NEW YORK – It is not possible to prevent all crises, since some risk-taking is needed to achieve sustained growth and stability, Federal Reserve Board Chairman Ben S. Bernanke said Thursday.
“We should not imagine, though, that it is possible to prevent all crises,” Bernanke testified before the Financial Crisis Inquiry Commission, according to prepared text released by the Fed. “A growing, dynamic economy requires a financial system that makes effective use of available saving in allocating credit to households and businesses. The provision of credit inevitably involves risk-taking. To achieve both sustained growth and stability, we need to provide a framework which promotes the appropriate mix of prudence, risk-taking, and innovation in our financial system.”
While some have argued an accommodative monetary policy allowed a bubble in housing prices, which helped trigger the financial crisis, Bernanke said, “The evidence is more consistent with a view that the run-up in house prices primarily represented a feedback loop between optimism regarding house prices and developments in the mortgage market.” In the end, he said, innovative mortgages and eased standards “had far greater effects on borrowers' monthly payments and housing affordability than did changes in monetary policy.”
Raising rates to stop the housing bubble was not practical, he added, because when rates were their lowest there was no consensus that there was a housing bubble, and “monetary policy is a blunt tool; raising the general level of interest rates to manage a single asset price would undoubtedly have had large side effects on other assets and sectors of the economy.

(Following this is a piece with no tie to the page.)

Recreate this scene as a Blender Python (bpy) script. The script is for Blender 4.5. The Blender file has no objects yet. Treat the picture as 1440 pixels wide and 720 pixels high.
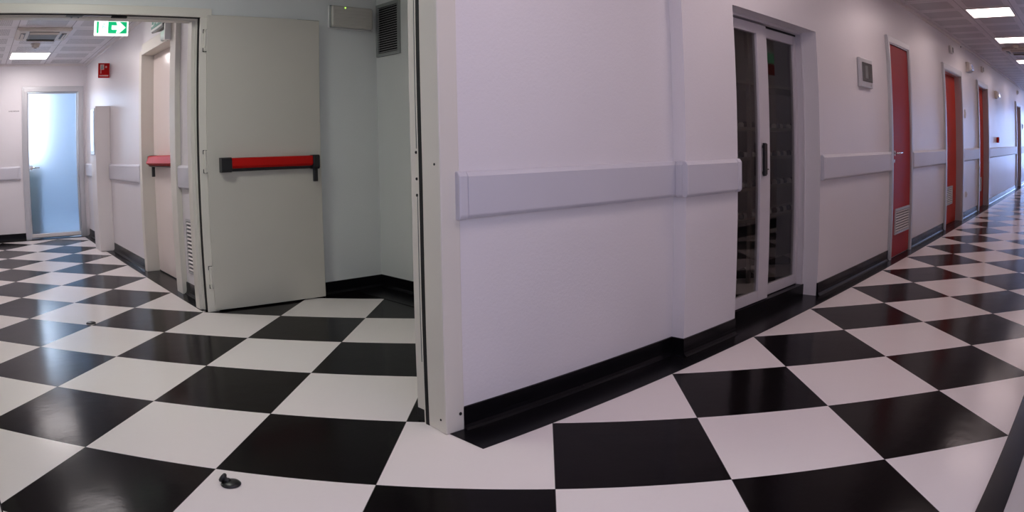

In this case, to significantly affect monthly payments and other measures of housing affordability, the FOMC likely would have had to increase interest rates quite sharply, at a time when the recovery was viewed as `jobless’ and deflation was perceived as a threat.”
Financial regulation and supervision, he argued, would have been better ammunition for fighting credit-related problems. “Enhancing financial stability through regulation and supervision leaves monetary policy free to focus on stability in growth and inflation, for which it is better suited,” he said. “We should not categorically rule out using monetary policy to address financial imbalances, given the damage that they can cause; the FOMC is closely monitoring financial conditions for signs of such imbalances and will continue to do so. However, whenever possible, supervision and regulation should be the first line of defense against potential threats to financial stability.”